-
1. Re: A solution for naming and finding resources within J2EE?
jaikiran Jun 29, 2006 4:47 AM (in response to smokingapipe)I have been working on this for about a week, and I can't get my JSF backing bean to find a simple stateless session bean in my EJBs. At this point, I'm wondering, is JNDI the right tool for this job?
One of the common mistakes that happen is that while deploying the bean you bind the bean to some jndi name and later try looking up the bean with some other jndiname. This ofcourse is not intentional, but because of some mistake in writing the deployment descriptors in your application.If I could just make it dump out what it has in it, I might be able to find out if things are being put in wrong
You can use the jmx-console for this. Access the following url:
http://localhost:8080/jmx-console
On the jmx-console web page, you will see a lot of services listed. One of them will be service=JNDIView . Click on the same. You will see a page which will show the methods and attributes of this jndi service. Click on the Invoke button, next to the list operation. You will see a dump of the objects that are bound to the jndi
Try it out and let us know of any issues. -
2. Re: A solution for naming and finding resources within J2EE?
smokingapipe Jun 29, 2006 4:52 AM (in response to smokingapipe)THANK YOU! That gave me a dump of every bean in JNDI and let me find exactly what I'm looking for. Ok, it is as simple as it should be.

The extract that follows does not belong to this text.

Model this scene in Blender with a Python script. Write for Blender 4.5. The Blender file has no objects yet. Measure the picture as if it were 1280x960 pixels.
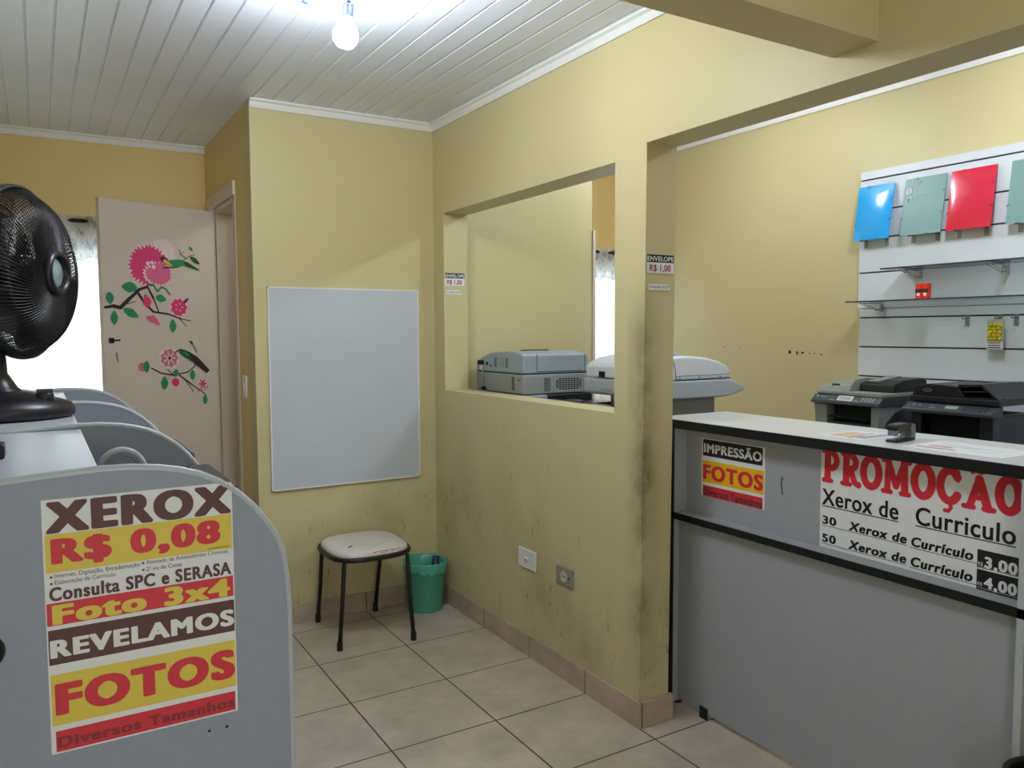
import bpy, bmesh, math, random
from mathutils import Vector, Matrix
random.seed(7)
scene = bpy.context.scene
COL = scene.collection
PI = math.pi

# ------------------------------------------------------------------ camera, world, exposure
F_PX, YAW, PITCH, ROLL = 985.07, 0.5417, 0.0662, -0.0047
CAM = Vector((-1.9033, -2.2337, 1.5))
fw = Vector((math.sin(YAW)*math.cos(PITCH), math.cos(YAW)*math.cos(PITCH), -math.sin(PITCH)))
rt = Vector((math.cos(YAW), -math.sin(YAW), 0)); up = rt.cross(fw)
c_, s_ = math.cos(ROLL), math.sin(ROLL)
rt, up = c_*rt + s_*up, -s_*rt + c_*up
cam_data = bpy.data.cameras.new('camera')
cam_data.sensor_fit = 'HORIZONTAL'; cam_data.sensor_width = 36
cam_data.lens = F_PX*36/1280; cam_data.clip_start = 0.02; cam_data.clip_end = 60
cam = bpy.data.objects.new('camera', cam_data); COL.objects.link(cam)
cam.matrix_world = Matrix(((rt.x, up.x, -fw.x, CAM.x), (rt.y, up.y, -fw.y, CAM.y), (rt.z, up.z, -fw.z, CAM.z), (0, 0, 0, 1)))
scene.camera = cam

world = bpy.data.worlds.new('sky'); scene.world = world; world.use_nodes = True
SKY_COLOR, SKY_STRENGTH = (0.90, 0.95, 1.0), 5.0
bgn = world.node_tree.nodes['Background']
bgn.inputs[0].default_value = (*SKY_COLOR, 1); bgn.inputs[1].default_value = SKY_STRENGTH

BULB_MAIN, BULB_BACK = 215.0, 330.0
BULB_COLOR = (0.86, 0.93, 1.0)
scene.view_settings.view_transform = 'Standard'; scene.view_settings.look = 'None'
scene.view_settings.gamma = 1.0; scene.view_settings.use_curve_mapping = False
scene.view_settings.exposure = -0.1

# ------------------------------------------------------------------ materials
def lin(c):
    return tuple(((v/255)/12.92 if v/255 <= .04045 else (((v/255)+.055)/1.055)**2.4) for v in c)
MATS = {}
def mat(name, rgb, rough=.5, metal=0., spec=.5, noise=0., nscale=8., bump=0., bscale=60., trans=0., ior=1.45, alpha=1., emit=0.):
    if name in MATS: return MATS[name]
    m = bpy.data.materials.new(name); m.use_nodes = True; MATS[name] = m
    nt = m.node_tree; b = nt.nodes['Principled BSDF']
    col = (*lin(rgb), 1)
    b.inputs['Base Color'].default_value = col
    b.inputs['Roughness'].default_value = rough; b.inputs['Metallic'].default_value = metal
    b.inputs['Specular IOR Level'].default_value = spec
    b.inputs['Transmission Weight'].default_value = trans; b.inputs['IOR'].default_value = ior
    b.inputs['Alpha'].default_value = alpha
    if emit:
        b.inputs['Emission Color'].default_value = (*BULB_COLOR, 1); b.inputs['Emission Strength'].default_value = emit
    g = nt.nodes.new('ShaderNodeNewGeometry')
    if noise:
        n = nt.nodes.new('ShaderNodeTexNoise'); n.inputs['Scale'].default_value = nscale; n.inputs['Detail'].default_value = 6
        nt.links.new(g.outputs['Position'], n.inputs['Vector'])
        r = nt.nodes.new('ShaderNodeMapRange'); r.inputs[1].default_value = .3; r.inputs[2].default_value = .7
        r.inputs[3].default_value = 1-noise; r.inputs[4].default_value = 1+noise
        nt.links.new(n.outputs['Fac'], r.inputs[0])
        mx = nt.nodes.new('ShaderNodeVectorMath'); mx.operation = 'SCALE'; mx.inputs[0].default_value = col[:3]
        nt.links.new(r.outputs[0], mx.inputs['Scale']); nt.links.new(mx.outputs[0], b.inputs['Base Color'])
    if bump:
        n2 = nt.nodes.new('ShaderNodeTexNoise'); n2.inputs['Scale'].default_value = bscale
        nt.links.new(g.outputs['Position'], n2.inputs['Vector'])
        bp = nt.nodes.new('ShaderNodeBump'); bp.inputs['Strength'].default_value = bump; bp.inputs['Distance'].default_value = .002
        nt.links.new(n2.outputs['Fac'], bp.inputs['Height']); nt.links.new(bp.outputs[0], b.inputs['Normal'])
    return m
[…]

Now I have one more question which should be even easier:
Is it possible to use the @EJB annotation to inject a stateless session bean from my EJBs into my JSF backing bean? I assume that all I need to do is have the backing bean member be of the right class, and use @EJB, and that's it, right? I tried that and it doesn't work, and I looked around on Google and it sounds like that may not be supported yet, as a limitation within Tomcat. Is this true? -
3. Re: A solution for naming and finding resources within J2EE?
smokingapipe Jun 29, 2006 4:57 AM (in response to smokingapipe)As another way of stating it: If I can grab it from an InitialContext I should be able to have it injected with @EJB, right? Because that isn't working. How does the @EJB decide which bean to grab? I assume it looks at the class name, so if I have:
@EJB private myBean;
it will look in JNDI for "MyAppName/myBean/local", right? Because that's in the context but it isn't injecting. -
4. Re: A solution for naming and finding resources within J2EE?
jaikiran Jun 29, 2006 5:06 AM (in response to smokingapipe)Frankly speaking, i havent worked with EJB3. You might post your ejb-jar.xml and jboss.xml(the relevant portions), so that someone out here might be able to help you out.
-
5. Re: A solution for naming and finding resources within J2EE?
christian.bauer Sep 9, 2006 7:08 AM (in response to smokingapipe)In case anybody finds this thread: Yes, @EJB injection in JSF backing beans is not supported right now by Tomcat. This is somewhat obscure if you only look at JSF, but also a limitation for JSPs or Servlets. Explained here: http://docs.jboss.org/ejb3/app-server/tutorial/ear/ear.html
Seam helps, it can bind JSF UI components directly to EJBs without any backing beans.